What did Quinn mean by “everything”? The changes she went on to emphasize had nothing to do with increased material benefits, equality before the law, the progress of human rights, the rewards of distributive justice, the defeat of homophobia, the breaking up of the heterosexual monopoly on conjugality and private life, or the removal of legal barriers to the formation and preservation of intimate relationships. Quinn described the impact that the legalization of gay marriage would have on herself and her partner in these words: “Tomorrow, my family will gather for my niece’s college graduation party, and that’ll be a totally different day because we’ll get to talk about when our wedding will be and what it’ll look like, and what dress Jordan, our grand-niece, will wear as the flower girl. And that’s a moment I really thought would never come.”
Sometimes I think homosexuality is wasted on gay people.
What Quinn’s testimony plainly indicates is that the end of discrimination, the rectification of social injustice, and the leveling of all differential treatment of sexual minorities—even should it occur—would not be the same thing as the end of the cultural dominance of heterosexuality, the disappearance of heterosexuality as a set of cultural norms.
We will be queer forever.
What makes gay people different from others is not just that we are discriminated against, mistreated, regarded as sick or perverted. That alone is not what shapes gay culture. (That indeed could end.) It’s that we live in a world in which heterosexuality is the norm. Heterosexual culture remains our first culture, and in order to survive and to flourish in its midst, gay people must engage in an appropriation of it that is also a resistance to it.
So long as queer kids continue to be born into heterosexual families and into a society that is normatively, notionally heterosexual, they will have to devise their own nonstandard relation to heterosexual culture. Gay subjectivity will always be shaped by the primeval need on the part of gay subjects to queer heteronormative culture.
That is not going to change. Not for a very long time. And we’d better hope it doesn’t.

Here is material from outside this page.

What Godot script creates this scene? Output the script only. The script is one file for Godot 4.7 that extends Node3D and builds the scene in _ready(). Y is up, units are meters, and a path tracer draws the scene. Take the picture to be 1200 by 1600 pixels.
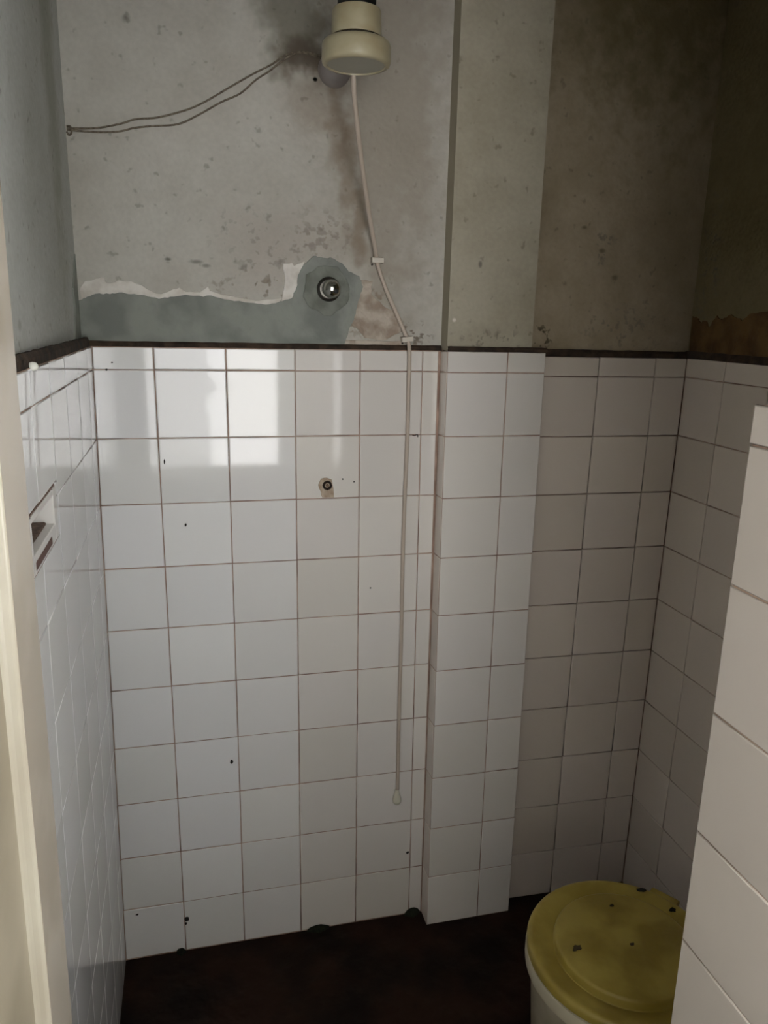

Where would we be, after all, without the insights, the impertinence, the unfazed critical intelligence provided by gay subculture? And where would we be without its awareness of so much about the way we live our lives that is particular to specific social forms? Without that alienated perspective, those social forms would pass for obvious, or natural—which is to say, they would remain invisible. And so the shape of our existence would escape us.